BRUSSELS - A United States report on human trafficking published on Wednesday (20 June) claims severe forms of human trafficking in Cyprus are "significantly increasing".
http://euobserver.com/justice/116698The ranking places Cyprus in the same category as Afghanistan and Liberia where cases of women and children forcibly exploited for sex and slave-like work conditions are prevalent.
Cyprus is the only EU member state to make the US State Department tier 2 watchlist, for a second year in a row.
Cypriot minister of interior told EUobserver in a statement that while the US report "recognises that Cyprus is making significant efforts it essentially annihilates all the efforts and steps forward that Cyprus has made towards achieving the goal of effectively combating trafficking in human beings."
Despite past efforts to fight human trafficking, Cyprus has however reportedly failed to implement critical reforms necessary to protect victims. Forced prostitution and exploitation of migrant workers is not uncommon, says the report.
But the Cypriot minister noted that Cyprus has held numerous training seminars and conferences with international organisations. She also stated that the report relied heavily on input from NGOs and "does not provide convincing arguments that any in-depth research has been conducted to verify this information."
The report also took a stab Estonia, Latvia, Hungary, Romania, Bulgaria, Portugal, Greece and non-EU member state Switzerland for not complying to US minimum standards against human trafficking.

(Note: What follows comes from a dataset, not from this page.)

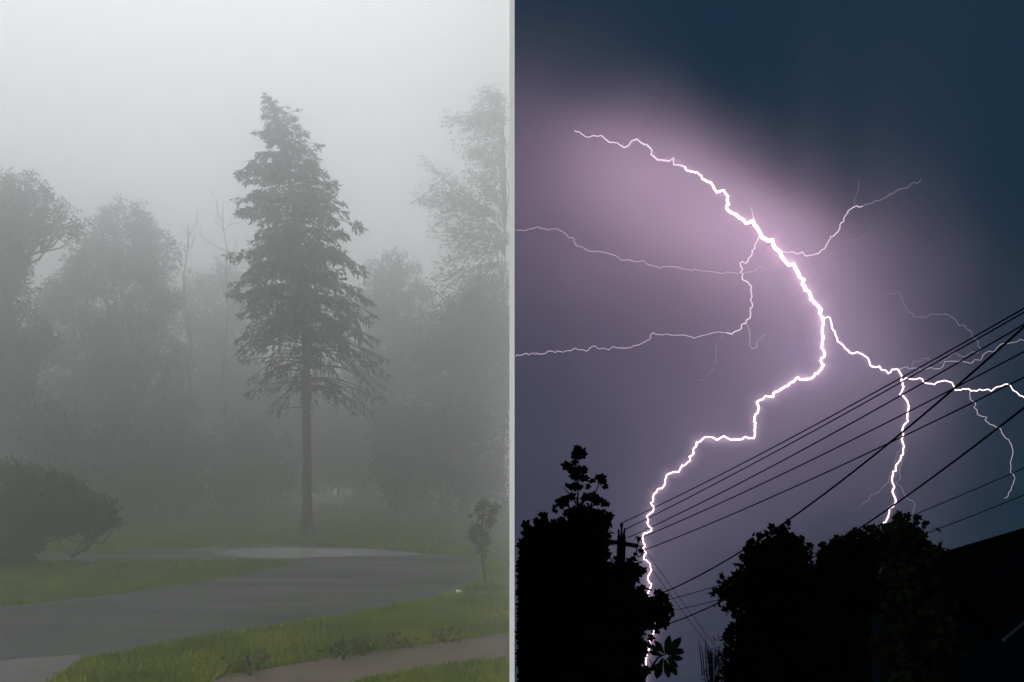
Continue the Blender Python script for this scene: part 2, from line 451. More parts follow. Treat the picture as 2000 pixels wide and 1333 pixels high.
# --- the spruce
def spruce():
    Y = 36.0; sc = Y / F
    yy = [180, 230, 300, 400, 500, 600, 700, 1050]
    xc = [517, 541, 556, 574, 586, 594, 598, 600]
    axis = lambda py: np.interp(py, yy, xc)
    ly = [183, 200, 220, 240, 262, 285, 300, 322, 345, 365, 385, 405, 430, 450, 470, 490, 520, 550, 600, 650, 700, 750, 790, 815]
    lx = [516, 513, 509, 512, 495, 500, 492, 482, 492, 458, 470, 476, 482, 464, 455, 472, 464, 462, 462, 470, 474, 476, 490, 530]
    ry = [183, 200, 212, 235, 262, 278, 300, 325, 345, 352, 375, 395, 420, 438, 465, 485, 520, 560, 600, 650, 700, 740, 775, 810]
    rx = [519, 542, 574, 580, 600, 628, 626, 628, 640, 660, 664, 668, 694, 699, 690, 712, 708, 722, 730, 745, 762, 778, 785, 770]
    base = P(600, HOR, Y); base[2] = 0
    t = thing('spruce_tree', base, 'tall lone spruce with bare lower trunk beyond the wet driveway', 'tree')
    tr = MB()
    tp = [np.array([*P(axis(py), py, Y)]) for py in [205, 260, 320, 400, 500, 600, 700, 800, 900, 1000]][::-1]
    tp = [P(600, 1052, Y) + np.array([0, 0, -.2]), P(600, 1043, Y), P(600, 1025, Y)] + tp
    rr = [.46, .36, .27] + [.20, .175, .17, .165, .16, .145, .12, .09, .06, .03]
    tr.tube(tp, rr, 10)
    for k in range(7):   # root flare
        a = k * .9 + .3
        tr.tube([P(600, 1037, Y) + np.array([.14 * math.cos(a), .14 * math.sin(a), 0]),
                 P(600, 1046, Y) + np.array([.3 * math.cos(a), .3 * math.sin(a), 0]),
                 np.array([base[0] + .62 * math.cos(a), Y + .62 * math.sin(a), -.05])], [.09, .08, .03], 5)
    tr.build('trunk', M['bark'], t, base, True)
    br = MB(); npos, nmat, nsz = [], [], []
    py = 192.0
    while py < 800:
        sparse = np.clip((py - 620) / 150, 0, 1)
        nb = 6 if py < 700 else 5
        off = RNG.random() * 6.28
        for k in range(nb):
            pyk = py + RNG.normal(0, 5 if py > 240 else 2)
            a = off + 2 * math.pi * k / nb + RNG.normal(0, .3)
            ca, sa = math.cos(a), math.sin(a)
            c0 = axis(pyk)
            ext_l = c0 - np.interp(pyk, ly, lx); ext_r = np.interp(pyk, ry, rx) - c0
            mean = (ext_l + ext_r) / 2
            wl = (ext_l if ca < 0 else ext_r) * ca * ca + mean * sa * sa
            L = max(.10, wl * sc - .08) * RNG.choice([RNG.uniform(.4, .8), RNG.uniform(.82, 1.0), RNG.uniform(.98, 1.13)], p=[.3, .38, .32])
            if pyk > 600: L = max(L, wl * sc * RNG.uniform(.72, 1.0))
            droop = np.interp(pyk, [180, 260, 420, 600, 720, 800], [-.35, .0, .10, .26, .34, .30]) * L * RNG.uniform(.4, 1.6) + RNG.normal(0, .05) * L
            start_py = pyk - droop / sc * .8
            p0 = P(axis(max(start_py, 190)), max(start_py, 190), Y)
            n = 8; pts = []
            side = RNG.normal(0, .12) * L
            arch = RNG.uniform(.02, .12) * L
            for i in range(n + 1):
                u = i / n
                z = -droop * (u ** 1.8) + arch * math.sin(u * math.pi * .9) * (1 if py > 500 else .3)
                pts.append(p0 + np.array([L * u * ca - sa * side * u * u, (L * u * sa + ca * side * u * u), z]))
            r0 = .012 + .011 * L
            br.tube(pts, [r0 * (1 - .8 * i / n) for i in range(n + 1)], 4)
            dens = RNG.uniform(.6, 1.3)
            pads = [.95] + list(RNG.uniform(.2, .9, 1 + int(L)))
            ntw = int((4 + L * 9.5) * dens * (1 - .5 * sparse))
            for j in range(ntw):
                u = float(np.clip(pads[j % len(pads)] + RNG.normal(0, .085), .06, 1))
                i = min(int(u * n), n - 1); f = u * n - i
                q = pts[i] * (1 - f) + pts[i + 1] * f
                dirv = pts[i + 1] - pts[i]; dirv /= np.linalg.norm(dirv) + 1e-9
                sgn = 1 if j % 2 else -1
                perp = np.array([-sa, ca, 0]) * sgn
                tl = (.14 + .62 * math.sin(math.pi * min(1, u * .85 + .1)) * min(1, L / 2.2)) * RNG.uniform(.4, 1.15)
                tl = min(tl, L * .5 + .06)
                td = dirv * .65 + perp * RNG.uniform(.2, .9) + np.array([0, 0, -.38 - .6 * sparse]) + RNG.normal(size=3) * .25
                td /= np.linalg.norm(td)
                nq = max(2, int(tl * (15 - 6 * sparse)))
                br.tube([q, q + td * tl], [.008, .003], 3, False)
                small = np.interp(pyk, [190, 260, 340], [.55, .8, 1])
                for s_ in range(nq):
                    npos.append(q + td * tl * (s_ + RNG.random()) / nq)
                    nd = td + RNG.normal(size=3) * .42 + np.array([0, 0, -.2])
                    nmat.append(nd); nsz.append(RNG.uniform(.13, .27) * small * (1 - .22 * sparse))
            for s_ in range(5):
                npos.append(pts[-1] - dirv * .06 * s_); nmat.append(dirv + RNG.normal(size=3) * .35 + np.array([0, 0, .12])); nsz.append(RNG.uniform(.12, .2) * small)
        py += np.interp(py, [190, 260, 400, 600, 800], [6, 8, 11, 12, 15])
    # leader, bent by the wind
    for py in np.linspace(182, 230, 40):
        npos.append(P(axis(py), py, Y)); nmat.append(np.array([RNG.normal(0, .8), RNG.normal(0, .8), .5])); nsz.append(RNG.uniform(.10, .18))
    br.build('branches', M['bark'], t, base)['kind'] = 'stuff'
    d = np.array(nmat); d /= np.linalg.norm(d, axis=1, keepdims=True)
    r = RNG.normal(size=d.shape); b = np.cross(d, r); b /= np.linalg.norm(b, axis=1, keepdims=True)
    Mx = np.stack([d, b, np.cross(d, b)], axis=2)
    V, Fc = scatter(NEED_V, LEAF_F, np.array(npos), np.array(nsz), Mx)
    link('crown', fast_mesh('crown', V - base, Fc), M['needle'], t)
spruce()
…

“It is good that it is highlighted,” said Myria Vassiliadou, the EU’s anti-trafficking coordinator, of the US report.
“But what I can say is that a directive is waiting to be transposed and will help push these member states to improve,” she told Euro deputies at the Parliament’s civil liberties committee on Wednesday.
Member states have just over a year to transpose the EU anti-trafficking directive into their national legislation. The directive focuses on preventing the crime, protecting victims, and prosecuting traffickers.
But the number of convictions against traffickers in the EU is low compared to the number of victims.
Just over 1,250 people were convicted in 21 EU member states in 2010. The Commission estimates the number of victims across the Union to be in the hundreds of thousands.
A lack of coordination amongst member states and insufficient evidence to convict human traffickers helps explains the low conviction rates.
“The EU strategy, aside from one or two actions, does not require member states to spend any extra money,” Vassiliadou told this website.
In a poignant reminder of the victim’s suffering, many in silence and in fear, a 15 year-old Romanian girl told her story of how at 13 she was forced to marry an older man who “treated me like I was 20 or 30 years old”.
She was sent, along with her ‘husband’, to Spain where she was coerced into stealing or face severe physical abuse. She eventually ended up in Belgium before letting herself get caught by the police. She now resides in a center for victims.
The European Commission on Tuesday also noted a lack coordination between and among member state authorities to fight human trafficking.
National authorities are not providing Eurojust, the EU's joint judicial body in The Hague, with the data that could help track down the people behind crimes which are often cross-border in nature.
Preliminary data from the EU’s statistical office, Eurostat, found around 70 percent of the victims were women in 2010. Of those, more than 10 percent are girls. The vast majority were exploited for sex while less then 15 percent worked as slaves.
“It is striking that this is happening in 2012 and it is increasing. We most stop this form of modern slavery,” EU home affairs commissioner Cecilia Malmstrom told reporters on Brussels on Tuesday.
The European Commission also adopted its strategy against human trafficking on Tuesday.
The strategy aims to better identify and protect victims; increase prosecution of traffickers; develop child protection systems; set up of national law-enforcement units on human trafficking; and create joint investigation teams including national authorities and EU agencies.